Question

In \( \triangle ABC \), if \( b + c : c + a : a + b = 7:8:9 \), then the smallest angle (in radians) of that triangle is:

• A. \( \cos^{-1} \left( \frac{4}{5} \right) \)
• B. \( \frac{\pi}{3} \)
• C. \( \cos^{-1} \left( \frac{3}{5} \right) \)
• D. \( \frac{\pi}{4} \)

Hint:

For any triangle, the smallest angle corresponds to the smallest side. The cosine rule: \[ \cos C = \frac{a^2 + b^2 - c^2}{2ab} \] helps in computing angles efficiently.

Answer 1

The Correct Option is A

Step 1: Understanding the Given Ratio The given condition: \[ b + c : c + a : a + b = 7:8:9 \] Using the sum property in a triangle: \[ (b + c) + (c + a) + (a + b) = 2(a + b + c). \] Setting \( 7x, 8x, 9x \) as the respective values: \[ 7x + 8x + 9x = 2(a + b + c). \]
Step 2: Finding Side Ratios Solving for \( a + b + c \): \[ a + b + c = \frac{24x}{2} = 12x. \] Now, express the sides as: \[ a = \frac{(8x + 9x - 7x)}{2} = \frac{10x}{2} = 5x, \] \[ b = \frac{(7x + 9x - 8x)}{2} = \frac{8x}{2} = 4x, \] \[ c = \frac{(7x + 8x - 9x)}{2} = \frac{6x}{2} = 3x. \] Thus, the sides are in the ratio: \[ a : b : c = 5 : 4 : 3. \]
Step 3: Applying Cosine Rule to Find the Smallest Angle Since \( c = 3x \) is the smallest side, we use the cosine rule: \[ \cos C = \frac{a^2 + b^2 - c^2}{2ab}. \] Substituting \( a = 5x \), \( b = 4x \), and \( c = 3x \): \[ \cos C = \frac{(5x)^2 + (4x)^2 - (3x)^2}{2(5x)(4x)}. \] \[ \cos C = \frac{25x^2 + 16x^2 - 9x^2}{2(20x^2)} = \frac{32x^2}{40x^2} = \frac{4}{5}. \]
Step 4: Finding the Smallest Angle \[ C = \cos^{-1} \left( \frac{4}{5} \right). \] Thus, the smallest angle is: \[ \boxed{\cos^{-1} \left( \frac{4}{5} \right).} \]

Answer 2

In triangle \( \triangle ABC \), we are given that the ratios of the sums of sides are \( b+c : c+a : a+b = 7:8:9 \). Let's express these sums in terms of a common parameter \( k \):

\( b+c = 7k \), \( c+a = 8k \), and \( a+b = 9k \).

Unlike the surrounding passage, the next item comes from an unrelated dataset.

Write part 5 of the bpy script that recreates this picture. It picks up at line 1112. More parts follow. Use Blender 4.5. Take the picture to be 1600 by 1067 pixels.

Now, let's add these equations:

\( (b+c) + (c+a) + (a+b) = 7k + 8k + 9k = 24k \)

Which simplifies to:

\( 2(a+b+c) = 24k \Rightarrow a+b+c = 12k \)

Let's express each side in terms of \( a, b, \) and \( c \):

\( b = 12k - (8k) = 4k \)

\( c = 12k - (9k) = 3k \)

\( a = 12k - (7k) = 5k \)

The sides of the triangle are \( a = 5k \), \( b = 4k \), and \( c = 3k \).

Now we need to determine the smallest angle. By the law of cosines:

\( c^2 = a^2 + b^2 - 2ab \cdot \cos(C) \)

Plug in the values:

\( (3k)^2 = (5k)^2 + (4k)^2 - 2(5k)(4k)\cos(C) \)

\( 9k^2 = 25k^2 + 16k^2 - 40k^2\cos(C) \)

\( 9 = 25 + 16 - 40\cos(C) \)

\( 9 = 41 - 40\cos(C) \)

\( 40\cos(C) = 32 \)

\( \cos(C) = \frac{4}{5} \)

This implies the smallest angle \( C \) is:

\( C = \cos^{-1} \left( \frac{4}{5} \right) \)

Thus, the smallest angle in radians is \( \cos^{-1} \left( \frac{4}{5} \right) \).